Sisa-sisa kotiledon atau bakal daun alpukat, ditemukan dalam endapan Gua Coxcatlán, di Tehuacán, negara bagian Puebla.
Jejak sejarah alpukat ini diperkirakan berusia sekitar 10.000 tahun. Sementara negara bagian Nuevo León, Meksiko, memiliki sisa-sisa pohon alpukat primitif.
Dikutip dari Ripley’s, kungkang raksasa yang berukuran 4-5 meter ini berkeliaran di hutan-hutan Amerika Utara dan Selatan.
Seperti kungkang yang dikenal sekarang, mereka juga lamban.
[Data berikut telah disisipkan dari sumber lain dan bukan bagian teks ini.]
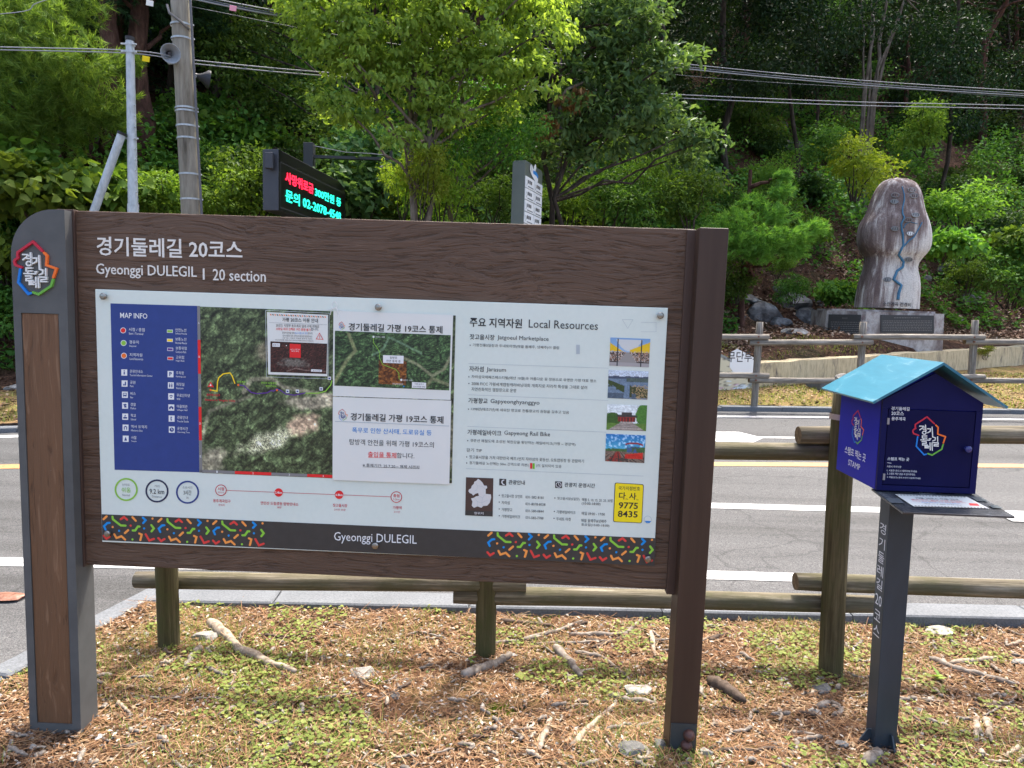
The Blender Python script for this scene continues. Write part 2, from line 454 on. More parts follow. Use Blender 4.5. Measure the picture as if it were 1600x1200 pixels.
def asphalt_mat():
    m, nt, b = new_mat('worn_asphalt'); b.inputs['Roughness'].default_value = .85; b.inputs['Specular IOR Level'].default_value = .25
    v = coords(nt); big = noise(nt, coords(nt, scale=(.10, 1.5, 1)), 1.5, 6, .62); gr = noise(nt, v, 130, 3, .8); g2 = noise(nt, v, 45, 4, .8)
    c = ramp(nt, big, [(.34, (.056, .056, .055)), (.50, (.086, .086, .086)), (.6, (.093, .093, .093)), (.72, (.118, .118, .117))])
    c = mixc(nt, 1, c, ramp(nt, gr, [(.32, (.35, .35, .36)), (.5, (1, 1, 1)), (.68, (1.75, 1.72, 1.68))]), 'MULTIPLY')
    c = mixc(nt, .6, c, ramp(nt, g2, [(.35, (.6, .6, .6)), (.6, (1.1, 1.1, 1.1))]), 'MULTIPLY')
    # tar-filled cracks
    vo = nt.nodes.new('ShaderNodeTexVoronoi'); vo.feature = 'DISTANCE_TO_EDGE'; vo.inputs['Scale'].default_value = .55
    wv = nt.nodes.new('ShaderNodeMixRGB'); wv.blend_type = 'ADD'; wv.inputs[0].default_value = .35
    nz = nt.nodes.new('ShaderNodeTexNoise'); nz.inputs['Scale'].default_value = 3; nt.links.new(v, nz.inputs[0])
    nt.links.new(v, wv.inputs[1]); nt.links.new(nz.outputs['Color'], wv.inputs[2]); nt.links.new(wv.outputs[0], vo.inputs['Vector'])
    ck = ramp(nt, vo.outputs['Distance'], [(0.0, (.35, .35, .35)), (.003, (.5, .5, .5)), (.006, (1, 1, 1))])
    c = mixc(nt, .45, c, ck, 'MULTIPLY')
    nt.links.new(c, b.inputs['Base Color']); bump(nt, b, gr, .6, .006); return m
M_asph = asphalt_mat()
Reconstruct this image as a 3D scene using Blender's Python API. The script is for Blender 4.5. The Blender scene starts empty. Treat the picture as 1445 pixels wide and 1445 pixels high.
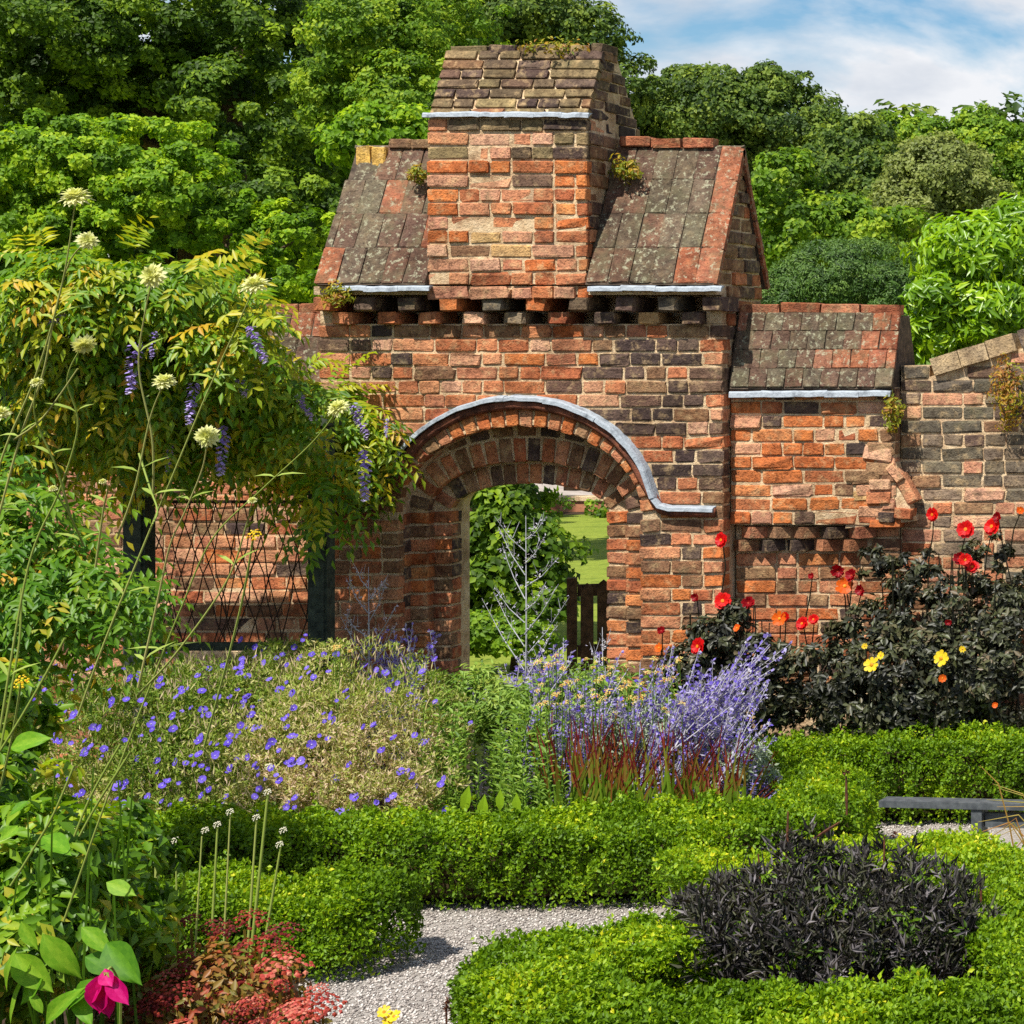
import bpy, bmesh, math, random
import numpy as np
from mathutils import Vector, Matrix, Euler, noise

random.seed(7)
RNG = np.random.default_rng(11)
SC = bpy.context.scene
COL = SC.collection
R = math.radians

# ------------------------------------------------------------------ camera
CX, CY, CZ, F = 5.685, -12.0, 2.5, 3120.0        # eye point; focal length in photo pixels
VX, HY = 2200.0, 480.0                            # where the straight-ahead ray meets the photo
cam_d = bpy.data.cameras.new('camera')
cam = bpy.data.objects.new('camera', cam_d)
COL.objects.link(cam)
cam.location = (CX, CY, CZ)
cam.rotation_euler = (R(90), 0, 0)
cam_d.sensor_width = 36.0
cam_d.sensor_fit = 'HORIZONTAL'
cam_d.lens = 36.0 * F / 1445.0
cam_d.shift_x = -(VX - 722.5) / 1445.0
cam_d.shift_y = -(722.5 - HY) / 1445.0
cam_d.clip_start = 0.05
cam_d.clip_end = 2000
SC.camera = cam

# ------------------------------------------------------------------ sky, sun, exposure
SUN_AZ, SUN_EL = 18.0, 57.0
w = bpy.data.worlds.new('World')
SC.world = w
w.use_nodes = True
nt = w.node_tree
nt.nodes.clear()
out = nt.nodes.new('ShaderNodeOutputWorld')
bg = nt.nodes.new('ShaderNodeBackground')
bg.inputs['Strength'].default_value = 0.06
sky = nt.nodes.new('ShaderNodeTexSky')
sky.sky_type = 'NISHITA'
sky.sun_disc = False
sky.sun_elevation = R(SUN_EL)
sky.sun_rotation = R(180 + SUN_AZ)
sky.air_density = 1.15
sky.dust_density = 0.1
sky.ozone_density = 5.0
tc = nt.nodes.new('ShaderNodeTexCoord')
mp = nt.nodes.new('ShaderNodeMapping')
mp.inputs['Scale'].default_value = (1.0, 1.0, 2.6)
mp.inputs['Location'].default_value = (5.2, 2.2, 0.7)
n1 = nt.nodes.new('ShaderNodeTexNoise')
n1.inputs['Scale'].default_value = 6.5
n1.inputs['Detail'].default_value = 9
n1.inputs['Roughness'].default_value = 0.55
n1.inputs['Distortion'].default_value = 0.3
r1 = nt.nodes.new('ShaderNodeValToRGB')
r1.color_ramp.elements[0].position = 0.44
r1.color_ramp.elements[1].position = 0.57
n2 = nt.nodes.new('ShaderNodeTexNoise')
n2.inputs['Scale'].default_value = 14
n2.inputs['Detail'].default_value = 6
r2 = nt.nodes.new('ShaderNodeValToRGB')
r2.color_ramp.elements[0].position = 0.36
r2.color_ramp.elements[0].color = (7.0, 7.7, 8.8, 1)
r2.color_ramp.elements[1].position = 0.6
r2.color_ramp.elements[1].color = (10.6, 10.8, 11.2, 1)
hs = nt.nodes.new('ShaderNodeHueSaturation')
hs.inputs['Saturation'].default_value = 1.25
hs.inputs['Value'].default_value = 1.3
mx = nt.nodes.new('ShaderNodeMixRGB')
L = nt.links.new
L(tc.outputs['Generated'], mp.inputs['Vector'])
L(mp.outputs['Vector'], n1.inputs['Vector'])
L(mp.outputs['Vector'], n2.inputs['Vector'])
L(n1.outputs['Fac'], r1.inputs['Fac'])
L(n2.outputs['Fac'], r2.inputs['Fac'])
L(sky.outputs['Color'], hs.inputs['Color'])
L(r1.outputs['Color'], mx.inputs['Fac'])
L(hs.outputs['Color'], mx.inputs['Color1'])
L(r2.outputs['Color'], mx.inputs['Color2'])
L(mx.outputs['Color'], bg.inputs['Color'])
L(bg.outputs['Background'], out.inputs['Surface'])

sun_d = bpy.data.lights.new('sun', 'SUN')
sun = bpy.data.objects.new('sun', sun_d)
COL.objects.link(sun)
sun_d.energy = 5.0
sun_d.angle = R(0.5)
sun_d.color = (1.0, 0.955, 0.87)
sun.rotation_euler = (R(90 - SUN_EL), 0, R(-SUN_AZ))
sun.location = (-8, -16, 25)

SC.view_settings.view_transform = 'Standard'
SC.view_settings.look = 'None'
SC.view_settings.exposure = 0.5
SC.view_settings.gamma = 1.0
SC.view_settings.use_curve_mapping = False
SC.render.engine = 'CYCLES'
SC.cycles.max_bounces = 7
SC.cycles.diffuse_bounces = 3
SC.cycles.glossy_bounces = 2
SC.cycles.transmission_bounces = 5
SC.cycles.use_denoising = False
SC.cycles.caustics_reflective = False
SC.cycles.caustics_refractive = False

# ------------------------------------------------------------------ helpers
def P(px, py, Y):
    k = (Y - CY) / F
    return Vector((CX + (px - VX) * k, Y, CZ - (py - HY) * k))

def XZ(px, py, Y=0.0):
    p = P(px, py, Y)
    return p.x, p.z

def ppm(Y):
    return F / (Y - CY)

def lin(c):
    c = c / 255.0
    return c / 12.92 if c <= 0.04045 else ((c + 0.055) / 1.055) ** 2.4

def rgb(r, g, b, a=1.0):
    return (lin(r), lin(g), lin(b), a)

WORLD = {}

def link(name, data, parent=None, M=None):
    """Make an object whose world matrix is M."""
    o = bpy.data.objects.new(name, data)
    COL.objects.link(o)
    M = M if M is not None else Matrix.Identity(4)
    WORLD[o.name] = M
    if parent is not None:
        o.parent = parent
        o.matrix_parent_inverse = WORLD[parent.name].inverted()
    o.matrix_basis = M
    return o

def tag(o, label, cat, group=None):
    o['label'] = label
    o['category'] = cat
    if group:
        o['group'] = group
    return o

def thing(name, label, cat, loc=(0, 0, 0), group=None):
    return tag(link(name, None, None, Matrix.Translation(Vector(loc))), label, cat, group)

def stuff(o, label=None):
    o['kind'] = 'stuff'
    if label:
        o['label'] = label
    return o

def structure(o, label=None):
    o['kind'] = 'structure'
    if label:
        o['label'] = label
    return o

def np_mesh(name, V, Fc, mat, tint=None, smooth=False):
    """V (N,3); Fc (M,k) index array with equal face sizes."""
    me = bpy.data.meshes.new(name)
    V = np.ascontiguousarray(V, dtype=np.float32)
    Fc = np.ascontiguousarray(Fc, dtype=np.int32)
    m, k = Fc.shape
    me.vertices.add(len(V))
    me.vertices.foreach_set('co', V.ravel())
    me.loops.add(m * k)
    me.loops.foreach_set('vertex_index', Fc.ravel())
    me.polygons.add(m)
    me.polygons.foreach_set('loop_start', np.arange(0, m * k, k, dtype=np.int32))
    if smooth:
        me.polygons.foreach_set('use_smooth', np.ones(m, dtype=bool))
    if tint is not None:
        a = me.attributes.new('tint', 'FLOAT', 'FACE')
        a.data.foreach_set('value', np.ascontiguousarray(tint, dtype=np.float32))
    me.update(calc_edges=True)
    if mat:
        me.materials.append(mat)
    return me

class MB:
    """Collects mixed shapes for one mesh."""
    def __init__(self):
        self.v, self.f, self.t = [], [], []
    def add(self, vs, fs, tint=0.5):
        n = len(self.v)
        self.v += [tuple(x) for x in vs]
        self.f += [tuple(i + n for i in f) for f in fs]
        self.t += [tint] * len(fs)
    def box(self, x0, x1, y0, y1, z0, z1, tint=0.5, M=None):
        vs = [Vector((x, y, z)) for z in (z0, z1) for y in (y0, y1) for x in (x0, x1)]
        if M is not None:
            vs = [M @ q for q in vs]
        self.add(vs, [(0, 2, 3, 1), (4, 5, 7, 6), (0, 1, 5, 4), (2, 6, 7, 3), (0, 4, 6, 2), (1, 3, 7, 5)], tint)
    def tube(self, pts, rad, sides=5, tint=0.5, cap=True):
        pts = [Vector(p) for p in pts]
        if not hasattr(rad, '__len__'):
            rad = [rad] * len(pts)
        vs, fs = [], []
        for i, p in enumerate(pts):
            d = (pts[min(i + 1, len(pts) - 1)] - pts[max(i - 1, 0)]).normalized()
            a = d.cross(Vector((0, 1, 0.13)))
            if a.length < 1e-4:
                a = d.cross(Vector((1, 0, 0)))
            a.normalize()
            b = d.cross(a)
            for s in range(sides):
                th = 2 * math.pi * s / sides
                vs.append(p + (a * math.cos(th) + b * math.sin(th)) * rad[i])
        for i in range(len(pts) - 1):
            for s in range(sides):
                s2 = (s + 1) % sides
                fs.append((i * sides + s, i * sides + s2, (i + 1) * sides + s2, (i + 1) * sides + s))
        if cap:
            fs.append(tuple(range(sides))[::-1])
            fs.append(tuple((len(pts) - 1) * sides + s for s in range(sides)))
        self.add(vs, fs, tint)
    def prism_y(self, poly, y0, y1, tint=0.5):
        """Polygon of (x,z) extruded from y0 to y1."""
        n = len(poly)
        vs = [(x, y0, z) for x, z in poly] + [(x, y1, z) for x, z in poly]
        fs = [tuple(range(n)), tuple(range(2 * n - 1, n - 1, -1))]
        fs += [(i, i + n, (i + 1) % n + n, (i + 1) % n) for i in range(n)]
        self.add(vs, fs, tint)
    def prism_x(self, poly, x0, x1, tint=0.5):
        """Polygon of (y,z) extruded from x0 to x1."""
        n = len(poly)
        vs = [(x0, y, z) for y, z in poly] + [(x1, y, z) for y, z in poly]
        fs = [tuple(range(n))[::-1], tuple(range(n, 2 * n))]
        fs += [(i, (i + 1) % n, (i + 1) % n + n, i + n) for i in range(n)]
        self.add(vs, fs, tint)
    def leaf(self, p, d, n, l, wd, tint=0.5, fold=0.2, droop=0.15):
        """One pointed leaf of six facets."""
        p, d, n = Vector(p), Vector(d).normalized(), Vector(n)
        s = d.cross(n).normalized()
        n = s.cross(d)
        vs = [p,
              p + d * l * .25 + s * wd * .38 + n * wd * fold * .7, p + d * l * .28, p + d * l * .25 - s * wd * .38 + n * wd * fold * .7,
              p + d * l * .58 + s * wd * .46 + n * (wd * fold - droop * l * .35), p + d * l * .6 - n * droop * l * .36, p + d * l * .58 - s * wd * .46 + n * (wd * fold - droop * l * .35),
              p + d * l - n * droop * l]
        self.add(vs, [(0, 2, 1), (0, 3, 2), (1, 2, 5, 4), (2, 3, 6, 5), (4, 5, 7), (5, 6, 7)], tint)
    def fine_leaf(self, p, d, n, l, wd, tint=0.5, cup=.25, droop=.25, seed=0, wide=.42):
        """Broad leaf with a rounded outline, sunk midrib, curled rim and a paler rib."""
        rr = random.Random(seed)
        p, d, n = Vector(p), Vector(d).normalized(), Vector(n)
        s = d.cross(n).normalized()
        n = s.cross(d)
        NL, NW = 9, 6
        ph, tw = rr.uniform(0, 6), rr.uniform(-.25, .25)
        vs, fs, ts = [], [], []
        for i in range(NL + 1):
            f = i / NL
            hw = wd * .5 * (math.sin(math.pi * min(1, f / (2 * wide))) if f < wide else math.cos(math.pi / 2 * (f - wide) / (1 - wide)) ** .85) + .0004
            for j in range(NW + 1):
                g = 2 * j / NW - 1
                z = cup * hw * abs(g) ** 1.5 + .07 * hw * math.sin(f * 15 + ph + 2.2 * abs(g)) * abs(g) - droop * l * f * f + tw * hw * g * f - (.05 * hw if j == NW // 2 else 0)
                vs.append(p + d * (l * f * (1 - .06 * g * g)) + s * (hw * g) + n * z)
        for i in range(NL):
            for j in range(NW):
                a = i * (NW + 1) + j
                fs.append((a, a + 1, a + NW + 2, a + NW + 1))
                rib = j in (NW // 2 - 1, NW // 2)
                ts.append(min(1, max(0, tint + (.16 if rib else 0) + (.05 if (i + j) % 2 else -.05))))
        m = len(self.v)
        self.v += [tuple(x) for x in vs]
        self.f += [tuple(q + m for q in f) for f in fs]
        self.t += ts
    def sweep(self, pts, prof, up=None, tint=.5):
        """Profile of (y, offset along the in-plane normal) swept along a path in the XZ plane."""
        k = len(prof)
        vs, fs = [], []
        for i, p in enumerate(pts):
            a, b = Vector(pts[max(i - 1, 0)]), Vector(pts[min(i + 1, len(pts) - 1)])
            t = (b - a).normalized()
            nn = Vector((-t.z, 0, t.x))
            for y, o in prof:
                q = Vector(p) + nn * o
                vs.append((q.x, q.y + y, q.z))
        for i in range(len(pts) - 1):
            for j in range(k):
                j2 = (j + 1) % k
                fs.append((i * k + j, i * k + j2, (i + 1) * k + j2, (i + 1) * k + j))
        fs.append(tuple(range(k))[::-1])
        fs.append(tuple((len(pts) - 1) * k + j for j in range(k)))
        self.add(vs, fs, tint)
    def mesh(self, name, mat, smooth=False):
        me = bpy.data.meshes.new(name)
        me.from_pydata(self.v, [], self.f)
        a = me.attributes.new('tint', 'FLOAT', 'FACE')
        a.data.foreach_set('value', np.array(self.t, dtype=np.float32))
        if smooth:
            me.polygons.foreach_set('use_smooth', np.ones(len(me.polygons), dtype=bool))
        me.update()
        if mat:
            me.materials.append(mat)
        return me
    def build(self, name, mat, parent=None, smooth=False, M=None):
        return link(name, self.mesh(name, mat, smooth), parent, M)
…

Namun kungkang prasejarah hidup di darat dan mampu berdiri dengan kaki belakang mereka.
Kontribusi kungkang raksasa pada kelestarian alpukat terjadi karena kebiasaan makan mereka yang melahap buah alpukat sekaligus bijinya.
Bijinya yang keras dan tidak bisa dicerna ini, pada akhirnya menyebar melalui kotoran dan tumbuh subur di tempat lain.
Budidaya alpukat oleh manusia
Ketika kondisi bumi semakin buruk dan hewan-hewan punah sekitar 13.000 tahun lalu, manusia purba berperan dalam keberlangsungan hidup ekosistem.
Pohon alpukat liar dibudidaya oleh penduduk kuno Meksiko, termasuk suku Aztec dan kelompok adat lainnya.
Kata ‘alpukat’ berasal dari bahasa suku Aztec, nahuatl, ahuacatl atau ahuakatl yang berarti buah zakar atau testis.
Penamaan ini juga berdasar pada keyakinan bahwa bentuk buah berkontribusi pada khasiatnya.
Karenanya, buah alpukat sejak dulu dikenal sebagai afrodisiak, dapat meningkatkan vitalitas.
Di Indonesia sendiri, alpukat diperkirakan masuk pada abad ke-19 dan diperkenalkan oleh orang-orang Belanda.